Sunday, August 11, 2013

Iowa and Anne Frank

Anne Frank is well known to readers and historians. Annelise "Anne" Marie Frank  was born on the twelfth of June in 1929 and before she turned 16 she was a victim of Hitler and his regime that aspired to cleanse the world of Jews.  She is perhaps the most discussed Jewish victims of the Holocaust.  She and her family were German citizens.  But in 1933, when Anne was just 4 the family moved to Amsterdam.  That was the same year that the Nazis gained full control over Germany.  They had left in time -- but by 1940 Nazi Germany invaded the Netherlands and by 1942 the family was forced into hiding.  They hid in some concealed rooms in the building where her father, Otto Frank, worked.  They lived there, inside the walls, for two more years before they were betrayed and sent to concentration camps.  Anne and her sister Margot's transfer to the Bergen-Belsen concentration camp became their last -- both died of typhus in March 1945.  After the war, Anne's father returned to Amsterdam and found that her diary had been saved. The Diary of Anne Frank has been translated from Dutch into dozens of languages.  The diary itself came as a 13th birthday gift (12 June 1942) and she wrote in it until the family's discovery on 1 August 1944.
In 1939, before the invasion of Amsterdam by the Germans, Anne and her sister, Margot, were paired with pen pals in America.  The pen pals were two girls in Iowa.  Anne only wrote two letters -- and only one is still in existence.  Anne corresponded with Juanita Wagner; Margot with Juanita's older sister, Betty.  The war quickly interrupted what might have been a firm friendship.  As it was Anne's life quickly became one marked by the realities of war and Juanita's remained one of innocence in the relatively safety of Iowa.  Juanita and Betty were unaware of their pen pals' fate, and really had not even realized that their pen pals were Jewish, until Betty sent a letter to Margot after the war and received a letter back from Otto explaining the dire fate of his family.  That letter was lost over the years and through many moves. Susan Goldman Rubin has written a book exploring and contrasting the lives of these two would be friends, and budding pen pals.  Life in war-torn Amsterdam and Iowa could not have been more different.  Searching for Anne Frank: Letters from Amsterdam to Iowa (Harry N. Abrams, 2003) follows the two pairs of sisters from prewar to their lives (and in the case of the Franks, their deaths) during and after the war.  The pen pal connection may be slight but the book does give readers a great deal of information about the war years in the Netherlands and Germany, and on the homefront, in Iowa.  The letters were sold in 1988, for $165,000 and were to be donated by the winning bidder, to the Simon Wiesenthal Center in Los Angeles.  The letters went on display at the center's new Beit Hashoah - Museum of Tolerance - when it was completed in late 1989.
Anne Frank is not only well-known in Holocaust literature but she represents an industry that perpetuates her story and the knowledge of the atrocities that occurred during World War II. 

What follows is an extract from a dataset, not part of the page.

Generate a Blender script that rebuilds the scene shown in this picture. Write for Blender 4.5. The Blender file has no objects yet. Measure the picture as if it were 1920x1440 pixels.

Sadly Rubin's book, Searching for Anne Frank: Letters from Amsterdam to Iowa,  is no longer in print, but that does not lessen the bit of Iowa that touched the life of Anne Frank.  More about the Iowa sisters can be found in a Quad City Times article (Anne Frank's Iowa Pen Pal Tells Her Story) published in April 2012 when Susan Goldman Rubin visited the German American Heritage Center in Davenport, Iowa and the Bettendorf Public Library to talk about the sisters and to promote her picture book,  The Anne Frank Case: Simon Wiesenthal’s Search for Truth (Illustrated by Bill Farnsworth; Holiday House, 2010).  The Anne Frank Case is only one of the focuses in this book, as Rubin tells much about the life of Simon Wiesenthal who himself is a Holocaust survivor and Nazi hunter.  In 1958 he set out to find the Gestapo officer who had arrested Anne Frank and her family.  An article that appeared in the Palimpsest (Winter, 1995) also provides some insight into the Wagner sisters and their teacher Ms. Birdie Mathews that set up the pen pal exchange.  Juanita Wagner Hiltgen was living in Redlands, California when she died in 2001.  Betty Anne Wagner was living in Burbank, California when she died in August of 2012, at the age of 86.  Her "adopted" niece wrote a tribute to Betty in a blog entry at AdnreaV Photography.  The entry includes several pictures of Betty in later life as well as an earlier one of her on a tractor in Iowa. 
Anne Frank was only brushed for a moment with her connection to Iowa, but like others before her -- Iowa briefly became a part of a life of a historically significant person.